• INSTRUCTIONS FOR THE TASK
Give the data again exactly, from its opening line through the line in which "COL = scene.collection" appears.

• MATERIAL PROVIDED
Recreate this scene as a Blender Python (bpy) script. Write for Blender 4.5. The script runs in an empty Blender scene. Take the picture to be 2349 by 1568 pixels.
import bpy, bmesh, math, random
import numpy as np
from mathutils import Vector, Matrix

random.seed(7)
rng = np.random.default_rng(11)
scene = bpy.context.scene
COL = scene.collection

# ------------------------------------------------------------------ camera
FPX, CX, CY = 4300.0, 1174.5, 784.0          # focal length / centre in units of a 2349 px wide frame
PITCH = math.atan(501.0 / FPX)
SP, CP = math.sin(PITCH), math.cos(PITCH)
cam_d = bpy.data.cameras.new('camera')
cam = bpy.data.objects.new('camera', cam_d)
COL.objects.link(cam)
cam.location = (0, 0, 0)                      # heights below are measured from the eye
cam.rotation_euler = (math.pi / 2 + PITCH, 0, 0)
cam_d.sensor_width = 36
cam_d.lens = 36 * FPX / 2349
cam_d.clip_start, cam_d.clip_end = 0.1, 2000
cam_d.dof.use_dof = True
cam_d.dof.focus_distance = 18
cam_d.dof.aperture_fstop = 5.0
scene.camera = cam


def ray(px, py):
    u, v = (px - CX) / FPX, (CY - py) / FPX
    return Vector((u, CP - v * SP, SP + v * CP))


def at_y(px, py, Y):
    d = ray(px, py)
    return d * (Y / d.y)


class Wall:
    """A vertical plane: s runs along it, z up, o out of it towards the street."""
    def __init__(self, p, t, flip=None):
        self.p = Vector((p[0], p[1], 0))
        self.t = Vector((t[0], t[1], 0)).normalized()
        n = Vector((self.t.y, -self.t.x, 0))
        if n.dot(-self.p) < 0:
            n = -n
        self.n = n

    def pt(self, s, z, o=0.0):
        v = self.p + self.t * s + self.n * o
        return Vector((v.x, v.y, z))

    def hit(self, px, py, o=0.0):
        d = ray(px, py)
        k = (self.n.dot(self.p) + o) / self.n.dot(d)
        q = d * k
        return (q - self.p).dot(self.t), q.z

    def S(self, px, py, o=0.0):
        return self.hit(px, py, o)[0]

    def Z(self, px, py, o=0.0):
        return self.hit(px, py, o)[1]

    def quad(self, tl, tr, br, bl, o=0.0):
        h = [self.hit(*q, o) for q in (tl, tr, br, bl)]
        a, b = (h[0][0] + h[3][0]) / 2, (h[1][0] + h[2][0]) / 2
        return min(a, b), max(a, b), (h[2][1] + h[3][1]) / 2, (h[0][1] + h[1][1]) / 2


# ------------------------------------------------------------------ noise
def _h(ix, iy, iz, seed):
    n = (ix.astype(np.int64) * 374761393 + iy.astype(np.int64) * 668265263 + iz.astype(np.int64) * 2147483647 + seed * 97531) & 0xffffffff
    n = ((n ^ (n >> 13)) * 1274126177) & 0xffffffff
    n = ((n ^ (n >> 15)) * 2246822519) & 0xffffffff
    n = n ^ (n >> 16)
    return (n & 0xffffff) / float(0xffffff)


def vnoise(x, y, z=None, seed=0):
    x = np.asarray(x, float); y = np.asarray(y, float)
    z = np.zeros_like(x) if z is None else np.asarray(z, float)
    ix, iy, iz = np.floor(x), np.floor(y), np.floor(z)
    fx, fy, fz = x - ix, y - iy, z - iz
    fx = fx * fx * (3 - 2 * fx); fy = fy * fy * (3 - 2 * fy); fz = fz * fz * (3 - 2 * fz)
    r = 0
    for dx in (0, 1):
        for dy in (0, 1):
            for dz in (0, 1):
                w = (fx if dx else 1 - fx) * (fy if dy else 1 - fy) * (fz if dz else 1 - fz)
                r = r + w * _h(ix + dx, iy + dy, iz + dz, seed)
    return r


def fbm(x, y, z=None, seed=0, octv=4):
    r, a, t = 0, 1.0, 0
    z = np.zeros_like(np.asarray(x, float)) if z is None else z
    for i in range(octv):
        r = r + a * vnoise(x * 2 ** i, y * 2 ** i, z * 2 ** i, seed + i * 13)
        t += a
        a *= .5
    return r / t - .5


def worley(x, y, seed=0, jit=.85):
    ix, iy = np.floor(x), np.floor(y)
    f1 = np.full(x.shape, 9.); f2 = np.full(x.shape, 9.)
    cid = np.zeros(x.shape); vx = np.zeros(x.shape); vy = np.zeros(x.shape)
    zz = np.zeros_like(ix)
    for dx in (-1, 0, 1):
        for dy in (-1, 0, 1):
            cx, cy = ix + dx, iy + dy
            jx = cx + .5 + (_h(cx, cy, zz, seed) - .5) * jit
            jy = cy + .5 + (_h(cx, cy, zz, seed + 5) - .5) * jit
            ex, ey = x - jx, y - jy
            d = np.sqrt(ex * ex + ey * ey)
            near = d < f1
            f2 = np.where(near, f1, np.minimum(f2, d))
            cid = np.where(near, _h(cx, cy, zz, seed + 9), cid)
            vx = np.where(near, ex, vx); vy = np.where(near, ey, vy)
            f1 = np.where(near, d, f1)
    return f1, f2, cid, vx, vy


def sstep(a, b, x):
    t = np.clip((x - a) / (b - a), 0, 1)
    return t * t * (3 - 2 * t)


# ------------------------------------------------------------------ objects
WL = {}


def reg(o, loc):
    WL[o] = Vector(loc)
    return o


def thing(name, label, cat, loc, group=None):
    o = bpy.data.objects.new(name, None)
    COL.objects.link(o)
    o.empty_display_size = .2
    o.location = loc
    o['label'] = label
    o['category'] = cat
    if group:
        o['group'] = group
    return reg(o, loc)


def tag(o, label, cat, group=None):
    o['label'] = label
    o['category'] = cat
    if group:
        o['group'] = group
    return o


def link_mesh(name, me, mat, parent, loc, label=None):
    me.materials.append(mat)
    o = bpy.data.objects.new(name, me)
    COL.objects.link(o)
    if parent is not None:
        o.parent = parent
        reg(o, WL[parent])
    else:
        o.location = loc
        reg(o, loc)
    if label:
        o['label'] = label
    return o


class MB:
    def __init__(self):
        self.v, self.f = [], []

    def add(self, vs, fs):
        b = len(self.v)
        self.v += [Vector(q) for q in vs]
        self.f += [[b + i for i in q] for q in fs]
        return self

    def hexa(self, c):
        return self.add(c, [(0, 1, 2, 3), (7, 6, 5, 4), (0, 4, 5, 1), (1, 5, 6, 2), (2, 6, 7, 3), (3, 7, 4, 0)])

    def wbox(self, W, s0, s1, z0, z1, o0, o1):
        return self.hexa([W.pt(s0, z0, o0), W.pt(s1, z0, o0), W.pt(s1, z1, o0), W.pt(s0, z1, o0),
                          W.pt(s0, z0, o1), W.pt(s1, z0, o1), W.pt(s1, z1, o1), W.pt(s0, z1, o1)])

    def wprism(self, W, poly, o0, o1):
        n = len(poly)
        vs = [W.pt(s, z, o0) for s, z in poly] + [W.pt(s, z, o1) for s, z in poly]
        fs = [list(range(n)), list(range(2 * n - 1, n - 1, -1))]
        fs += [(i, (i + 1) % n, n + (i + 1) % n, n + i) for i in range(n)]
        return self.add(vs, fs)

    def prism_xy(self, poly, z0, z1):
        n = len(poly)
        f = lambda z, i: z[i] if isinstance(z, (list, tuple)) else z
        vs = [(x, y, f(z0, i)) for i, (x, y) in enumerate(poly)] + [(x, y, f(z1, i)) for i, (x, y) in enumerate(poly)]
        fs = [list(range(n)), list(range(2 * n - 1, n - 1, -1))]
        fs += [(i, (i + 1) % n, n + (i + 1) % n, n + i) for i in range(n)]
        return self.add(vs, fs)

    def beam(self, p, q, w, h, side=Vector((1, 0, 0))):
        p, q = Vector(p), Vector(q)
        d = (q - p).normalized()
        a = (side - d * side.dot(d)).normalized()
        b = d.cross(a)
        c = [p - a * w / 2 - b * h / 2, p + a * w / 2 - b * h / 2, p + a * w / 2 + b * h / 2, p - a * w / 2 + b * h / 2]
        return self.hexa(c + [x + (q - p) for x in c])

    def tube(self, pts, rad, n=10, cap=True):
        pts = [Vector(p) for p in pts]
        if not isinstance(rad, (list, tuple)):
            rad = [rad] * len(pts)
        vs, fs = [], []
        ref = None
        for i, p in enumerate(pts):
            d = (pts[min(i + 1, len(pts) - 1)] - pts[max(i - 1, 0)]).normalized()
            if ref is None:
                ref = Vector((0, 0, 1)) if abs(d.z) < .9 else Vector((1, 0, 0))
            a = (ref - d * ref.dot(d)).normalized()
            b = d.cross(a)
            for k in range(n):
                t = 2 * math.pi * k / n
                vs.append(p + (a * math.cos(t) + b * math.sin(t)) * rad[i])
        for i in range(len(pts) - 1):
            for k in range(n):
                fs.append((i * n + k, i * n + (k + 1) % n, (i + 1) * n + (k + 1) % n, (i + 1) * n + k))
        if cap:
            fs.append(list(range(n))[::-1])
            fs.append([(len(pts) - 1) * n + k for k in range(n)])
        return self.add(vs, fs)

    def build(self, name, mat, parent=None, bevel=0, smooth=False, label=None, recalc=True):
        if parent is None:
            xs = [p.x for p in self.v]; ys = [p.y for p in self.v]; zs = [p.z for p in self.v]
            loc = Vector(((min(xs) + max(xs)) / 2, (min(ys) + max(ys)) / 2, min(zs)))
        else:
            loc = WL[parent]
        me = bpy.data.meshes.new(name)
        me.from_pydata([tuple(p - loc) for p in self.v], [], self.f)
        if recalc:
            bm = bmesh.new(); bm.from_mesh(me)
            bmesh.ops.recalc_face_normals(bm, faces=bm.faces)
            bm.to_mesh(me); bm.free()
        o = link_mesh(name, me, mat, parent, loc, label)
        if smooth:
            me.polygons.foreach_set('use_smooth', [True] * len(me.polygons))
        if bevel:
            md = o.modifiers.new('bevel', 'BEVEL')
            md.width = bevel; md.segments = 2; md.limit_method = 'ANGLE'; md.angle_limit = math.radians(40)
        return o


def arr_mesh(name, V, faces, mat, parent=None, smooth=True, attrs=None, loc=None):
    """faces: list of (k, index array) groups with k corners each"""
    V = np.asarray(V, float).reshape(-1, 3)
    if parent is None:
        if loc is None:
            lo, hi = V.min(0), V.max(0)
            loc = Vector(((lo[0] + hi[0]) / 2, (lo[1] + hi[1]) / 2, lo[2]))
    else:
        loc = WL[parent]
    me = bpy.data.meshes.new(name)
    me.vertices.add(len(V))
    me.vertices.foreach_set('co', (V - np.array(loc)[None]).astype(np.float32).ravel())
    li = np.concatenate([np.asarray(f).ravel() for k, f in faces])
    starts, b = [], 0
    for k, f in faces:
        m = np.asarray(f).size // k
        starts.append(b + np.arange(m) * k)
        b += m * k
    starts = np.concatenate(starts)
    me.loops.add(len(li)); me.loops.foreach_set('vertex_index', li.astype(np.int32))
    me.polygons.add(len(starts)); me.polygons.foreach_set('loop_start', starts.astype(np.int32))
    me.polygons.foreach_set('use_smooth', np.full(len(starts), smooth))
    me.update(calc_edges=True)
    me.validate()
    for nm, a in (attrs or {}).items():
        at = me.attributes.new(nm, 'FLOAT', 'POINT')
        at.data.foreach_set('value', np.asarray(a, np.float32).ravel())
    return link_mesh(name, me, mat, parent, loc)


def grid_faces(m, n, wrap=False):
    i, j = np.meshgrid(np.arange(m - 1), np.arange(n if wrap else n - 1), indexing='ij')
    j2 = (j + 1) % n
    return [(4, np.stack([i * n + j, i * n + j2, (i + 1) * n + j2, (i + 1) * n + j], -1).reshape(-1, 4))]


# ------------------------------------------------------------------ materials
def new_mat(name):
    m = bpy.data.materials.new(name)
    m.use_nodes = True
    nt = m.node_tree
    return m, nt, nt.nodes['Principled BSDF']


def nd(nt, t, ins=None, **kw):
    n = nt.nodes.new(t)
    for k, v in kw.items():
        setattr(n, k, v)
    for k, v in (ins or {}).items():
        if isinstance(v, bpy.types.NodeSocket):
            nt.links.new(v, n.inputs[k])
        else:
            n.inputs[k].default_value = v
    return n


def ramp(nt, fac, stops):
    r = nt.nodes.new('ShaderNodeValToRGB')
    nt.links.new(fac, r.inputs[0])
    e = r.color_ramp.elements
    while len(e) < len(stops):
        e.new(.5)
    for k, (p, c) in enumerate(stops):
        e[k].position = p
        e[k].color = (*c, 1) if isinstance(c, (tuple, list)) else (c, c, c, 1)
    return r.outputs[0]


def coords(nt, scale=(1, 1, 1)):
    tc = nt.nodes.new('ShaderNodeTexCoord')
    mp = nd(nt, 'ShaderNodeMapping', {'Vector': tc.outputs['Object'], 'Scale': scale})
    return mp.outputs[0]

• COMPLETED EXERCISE
Recreate this scene as a Blender Python (bpy) script. Write for Blender 4.5. The script runs in an empty Blender scene. Take the picture to be 2349 by 1568 pixels.
import bpy, bmesh, math, random
import numpy as np
from mathutils import Vector, Matrix

random.seed(7)
rng = np.random.default_rng(11)
scene = bpy.context.scene
COL = scene.collection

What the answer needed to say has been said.